● Exercise aim
Retype these lines and no others: the line holding "Recreate this scene", the line holding "SC.camera = cam", and all lines between them. Pictures stay out.

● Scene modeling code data
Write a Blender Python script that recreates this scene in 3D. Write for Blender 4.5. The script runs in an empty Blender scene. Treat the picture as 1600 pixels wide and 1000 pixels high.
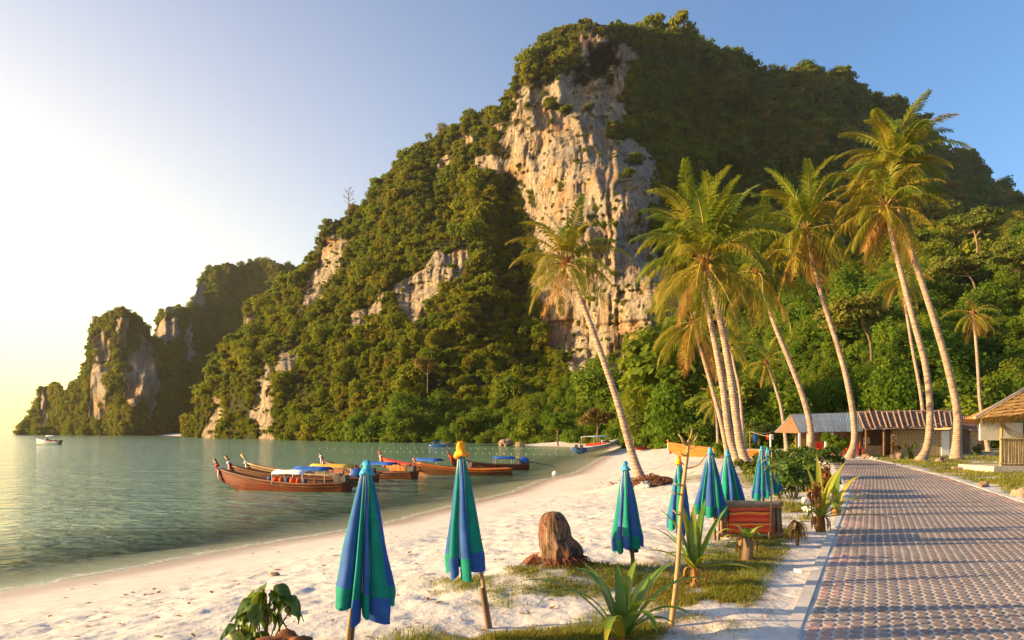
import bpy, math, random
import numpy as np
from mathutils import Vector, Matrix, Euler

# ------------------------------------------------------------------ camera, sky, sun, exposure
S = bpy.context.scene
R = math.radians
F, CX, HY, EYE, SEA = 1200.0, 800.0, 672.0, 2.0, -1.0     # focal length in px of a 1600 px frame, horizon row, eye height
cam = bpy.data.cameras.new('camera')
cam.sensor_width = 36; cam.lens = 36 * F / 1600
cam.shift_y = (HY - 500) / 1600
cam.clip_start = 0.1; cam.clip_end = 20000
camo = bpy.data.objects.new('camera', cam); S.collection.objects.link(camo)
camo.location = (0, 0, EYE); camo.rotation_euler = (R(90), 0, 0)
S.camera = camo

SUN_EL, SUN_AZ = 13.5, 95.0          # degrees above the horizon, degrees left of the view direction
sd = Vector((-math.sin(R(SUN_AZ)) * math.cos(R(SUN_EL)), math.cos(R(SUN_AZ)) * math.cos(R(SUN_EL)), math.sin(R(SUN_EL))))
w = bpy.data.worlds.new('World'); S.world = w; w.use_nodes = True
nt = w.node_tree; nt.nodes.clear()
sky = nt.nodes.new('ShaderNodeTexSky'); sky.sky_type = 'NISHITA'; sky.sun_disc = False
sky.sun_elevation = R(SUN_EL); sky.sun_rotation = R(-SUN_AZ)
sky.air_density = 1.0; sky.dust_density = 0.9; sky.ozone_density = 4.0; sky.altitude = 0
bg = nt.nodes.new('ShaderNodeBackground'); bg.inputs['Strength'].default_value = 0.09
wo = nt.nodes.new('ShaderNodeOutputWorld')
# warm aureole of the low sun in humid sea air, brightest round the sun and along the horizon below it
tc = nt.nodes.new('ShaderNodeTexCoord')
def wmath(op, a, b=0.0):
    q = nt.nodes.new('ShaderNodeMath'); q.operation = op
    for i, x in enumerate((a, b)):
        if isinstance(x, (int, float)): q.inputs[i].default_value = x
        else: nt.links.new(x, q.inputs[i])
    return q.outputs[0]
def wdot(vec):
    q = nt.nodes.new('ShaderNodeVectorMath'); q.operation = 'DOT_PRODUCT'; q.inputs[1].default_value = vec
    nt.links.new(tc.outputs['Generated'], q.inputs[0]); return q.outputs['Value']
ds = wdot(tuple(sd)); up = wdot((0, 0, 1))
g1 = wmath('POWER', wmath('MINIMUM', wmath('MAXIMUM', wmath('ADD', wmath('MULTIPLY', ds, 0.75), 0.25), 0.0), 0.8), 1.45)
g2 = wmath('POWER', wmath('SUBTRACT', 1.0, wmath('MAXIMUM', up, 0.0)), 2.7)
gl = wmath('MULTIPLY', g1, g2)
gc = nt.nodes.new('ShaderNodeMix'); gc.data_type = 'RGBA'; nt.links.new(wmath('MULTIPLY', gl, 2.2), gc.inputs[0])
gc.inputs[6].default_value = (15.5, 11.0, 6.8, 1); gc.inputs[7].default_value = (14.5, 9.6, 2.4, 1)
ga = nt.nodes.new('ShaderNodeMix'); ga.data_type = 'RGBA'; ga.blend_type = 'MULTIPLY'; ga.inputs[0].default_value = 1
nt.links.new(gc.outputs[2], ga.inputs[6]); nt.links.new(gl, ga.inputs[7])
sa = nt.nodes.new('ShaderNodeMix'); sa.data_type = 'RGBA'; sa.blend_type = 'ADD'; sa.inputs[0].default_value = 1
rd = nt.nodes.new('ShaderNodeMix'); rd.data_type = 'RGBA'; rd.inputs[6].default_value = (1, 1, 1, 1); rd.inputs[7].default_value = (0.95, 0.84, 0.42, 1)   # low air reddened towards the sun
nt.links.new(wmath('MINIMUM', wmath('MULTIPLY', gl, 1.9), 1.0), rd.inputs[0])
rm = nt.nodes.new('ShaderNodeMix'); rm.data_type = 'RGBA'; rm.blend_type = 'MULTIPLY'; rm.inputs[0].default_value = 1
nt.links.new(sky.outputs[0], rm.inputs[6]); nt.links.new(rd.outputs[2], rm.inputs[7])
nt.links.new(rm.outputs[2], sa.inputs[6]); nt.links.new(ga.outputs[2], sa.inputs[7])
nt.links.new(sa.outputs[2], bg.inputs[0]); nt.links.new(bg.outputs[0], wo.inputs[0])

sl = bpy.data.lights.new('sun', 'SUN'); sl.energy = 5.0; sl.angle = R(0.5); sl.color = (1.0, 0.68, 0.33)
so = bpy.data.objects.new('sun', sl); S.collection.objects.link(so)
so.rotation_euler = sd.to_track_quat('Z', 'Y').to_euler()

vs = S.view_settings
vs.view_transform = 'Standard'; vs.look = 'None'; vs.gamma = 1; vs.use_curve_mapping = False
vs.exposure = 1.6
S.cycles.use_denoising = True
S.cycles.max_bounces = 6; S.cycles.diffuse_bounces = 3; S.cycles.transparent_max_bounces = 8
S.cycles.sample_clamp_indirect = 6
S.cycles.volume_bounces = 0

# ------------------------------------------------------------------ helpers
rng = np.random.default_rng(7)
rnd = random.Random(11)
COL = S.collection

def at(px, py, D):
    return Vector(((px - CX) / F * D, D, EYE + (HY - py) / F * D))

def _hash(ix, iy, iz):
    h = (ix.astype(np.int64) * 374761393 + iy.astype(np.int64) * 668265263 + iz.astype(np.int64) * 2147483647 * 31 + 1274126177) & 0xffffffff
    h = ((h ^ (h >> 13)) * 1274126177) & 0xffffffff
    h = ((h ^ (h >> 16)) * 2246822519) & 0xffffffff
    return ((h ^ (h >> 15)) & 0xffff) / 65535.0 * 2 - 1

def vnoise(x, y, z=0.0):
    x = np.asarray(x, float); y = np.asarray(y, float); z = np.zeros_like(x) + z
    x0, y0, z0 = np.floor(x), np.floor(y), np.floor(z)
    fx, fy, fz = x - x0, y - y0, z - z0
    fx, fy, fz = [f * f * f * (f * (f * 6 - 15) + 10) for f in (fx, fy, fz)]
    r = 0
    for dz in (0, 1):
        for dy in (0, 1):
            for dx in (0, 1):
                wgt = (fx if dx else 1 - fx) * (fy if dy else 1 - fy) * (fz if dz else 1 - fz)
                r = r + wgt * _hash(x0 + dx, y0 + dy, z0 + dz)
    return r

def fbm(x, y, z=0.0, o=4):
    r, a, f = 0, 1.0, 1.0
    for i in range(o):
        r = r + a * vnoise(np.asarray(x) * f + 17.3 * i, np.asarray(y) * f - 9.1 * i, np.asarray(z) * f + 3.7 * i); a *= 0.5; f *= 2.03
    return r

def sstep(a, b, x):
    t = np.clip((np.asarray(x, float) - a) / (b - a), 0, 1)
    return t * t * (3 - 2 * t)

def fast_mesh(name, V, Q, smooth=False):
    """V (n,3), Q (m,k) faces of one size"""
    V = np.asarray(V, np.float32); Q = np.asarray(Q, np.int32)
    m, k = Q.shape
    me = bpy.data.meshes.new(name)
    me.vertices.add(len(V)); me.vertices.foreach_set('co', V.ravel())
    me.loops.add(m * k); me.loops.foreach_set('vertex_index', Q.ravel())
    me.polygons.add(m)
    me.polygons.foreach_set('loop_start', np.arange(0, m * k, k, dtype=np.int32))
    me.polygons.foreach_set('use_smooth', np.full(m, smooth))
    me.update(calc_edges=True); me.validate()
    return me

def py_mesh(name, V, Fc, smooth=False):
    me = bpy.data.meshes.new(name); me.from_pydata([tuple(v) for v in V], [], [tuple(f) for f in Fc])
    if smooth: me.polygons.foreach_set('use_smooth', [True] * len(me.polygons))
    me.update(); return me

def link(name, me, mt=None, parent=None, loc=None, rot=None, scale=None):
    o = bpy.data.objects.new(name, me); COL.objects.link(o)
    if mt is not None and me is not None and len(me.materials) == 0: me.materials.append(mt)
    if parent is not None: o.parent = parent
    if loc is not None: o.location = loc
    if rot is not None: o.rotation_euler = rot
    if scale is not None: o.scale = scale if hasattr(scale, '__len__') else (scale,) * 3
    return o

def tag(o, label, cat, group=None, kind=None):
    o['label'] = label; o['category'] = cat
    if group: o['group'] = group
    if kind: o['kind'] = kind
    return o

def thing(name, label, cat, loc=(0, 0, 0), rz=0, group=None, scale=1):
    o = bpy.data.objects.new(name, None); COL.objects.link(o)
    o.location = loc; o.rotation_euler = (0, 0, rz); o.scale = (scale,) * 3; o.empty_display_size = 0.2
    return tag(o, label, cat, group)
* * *
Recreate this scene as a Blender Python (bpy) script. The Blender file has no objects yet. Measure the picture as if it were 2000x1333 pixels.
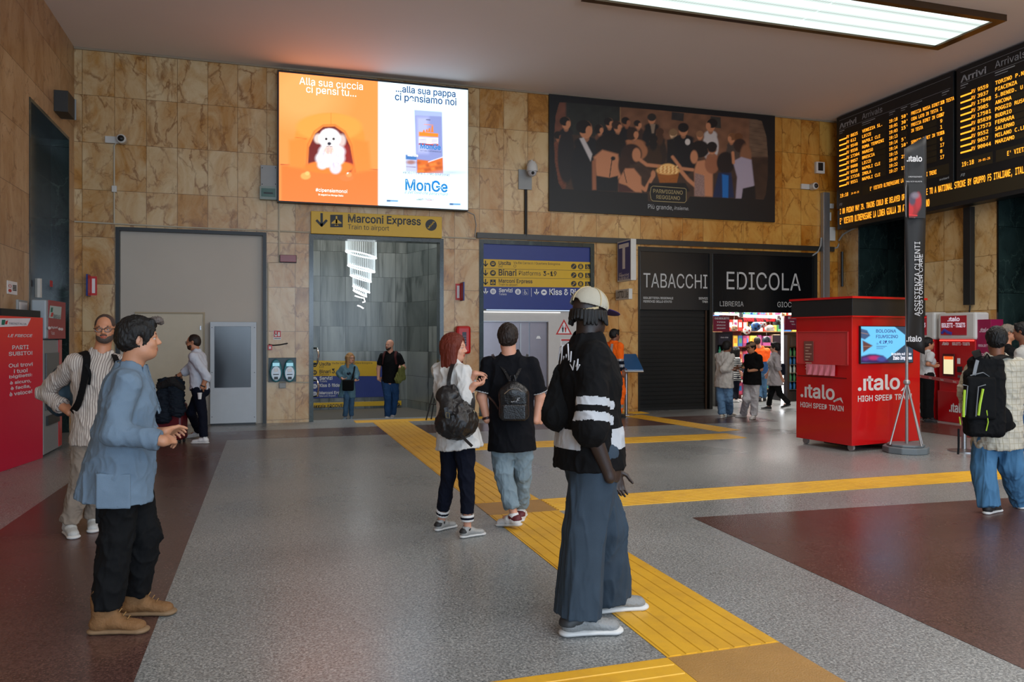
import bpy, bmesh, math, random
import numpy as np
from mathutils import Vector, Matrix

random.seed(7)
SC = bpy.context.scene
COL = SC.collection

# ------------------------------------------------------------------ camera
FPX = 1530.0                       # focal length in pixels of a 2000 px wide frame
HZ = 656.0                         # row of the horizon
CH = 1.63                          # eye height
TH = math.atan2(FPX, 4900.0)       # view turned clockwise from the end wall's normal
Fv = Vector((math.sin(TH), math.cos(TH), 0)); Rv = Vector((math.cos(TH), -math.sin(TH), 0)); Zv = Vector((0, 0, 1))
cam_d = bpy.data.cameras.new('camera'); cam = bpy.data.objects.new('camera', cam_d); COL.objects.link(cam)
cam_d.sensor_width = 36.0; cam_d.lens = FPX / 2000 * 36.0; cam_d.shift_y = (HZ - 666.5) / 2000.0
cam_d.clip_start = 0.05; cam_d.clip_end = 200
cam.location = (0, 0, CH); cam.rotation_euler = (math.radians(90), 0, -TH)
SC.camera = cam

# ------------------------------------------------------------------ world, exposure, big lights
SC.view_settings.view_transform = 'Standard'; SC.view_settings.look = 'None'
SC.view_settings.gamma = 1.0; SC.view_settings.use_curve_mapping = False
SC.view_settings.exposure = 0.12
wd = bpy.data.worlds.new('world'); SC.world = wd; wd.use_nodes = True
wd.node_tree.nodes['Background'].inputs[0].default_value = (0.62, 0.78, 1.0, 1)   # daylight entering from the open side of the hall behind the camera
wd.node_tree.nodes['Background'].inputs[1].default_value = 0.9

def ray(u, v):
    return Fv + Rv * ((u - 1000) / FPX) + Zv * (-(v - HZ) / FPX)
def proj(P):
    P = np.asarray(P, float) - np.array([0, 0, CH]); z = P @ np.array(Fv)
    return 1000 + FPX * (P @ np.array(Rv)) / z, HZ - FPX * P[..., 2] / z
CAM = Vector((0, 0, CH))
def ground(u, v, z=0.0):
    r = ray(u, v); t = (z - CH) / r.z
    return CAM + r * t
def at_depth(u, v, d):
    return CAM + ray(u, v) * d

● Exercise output
Recreate this scene as a Blender Python (bpy) script. The Blender file has no objects yet. Measure the picture as if it were 2000x1333 pixels.
import bpy, bmesh, math, random
import numpy as np
from mathutils import Vector, Matrix

random.seed(7)
SC = bpy.context.scene
COL = SC.collection

# ------------------------------------------------------------------ camera
FPX = 1530.0                       # focal length in pixels of a 2000 px wide frame
HZ = 656.0                         # row of the horizon
CH = 1.63                          # eye height
TH = math.atan2(FPX, 4900.0)       # view turned clockwise from the end wall's normal
Fv = Vector((math.sin(TH), math.cos(TH), 0)); Rv = Vector((math.cos(TH), -math.sin(TH), 0)); Zv = Vector((0, 0, 1))
cam_d = bpy.data.cameras.new('camera'); cam = bpy.data.objects.new('camera', cam_d); COL.objects.link(cam)
cam_d.sensor_width = 36.0; cam_d.lens = FPX / 2000 * 36.0; cam_d.shift_y = (HZ - 666.5) / 2000.0
cam_d.clip_start = 0.05; cam_d.clip_end = 200
cam.location = (0, 0, CH); cam.rotation_euler = (math.radians(90), 0, -TH)
SC.camera = cam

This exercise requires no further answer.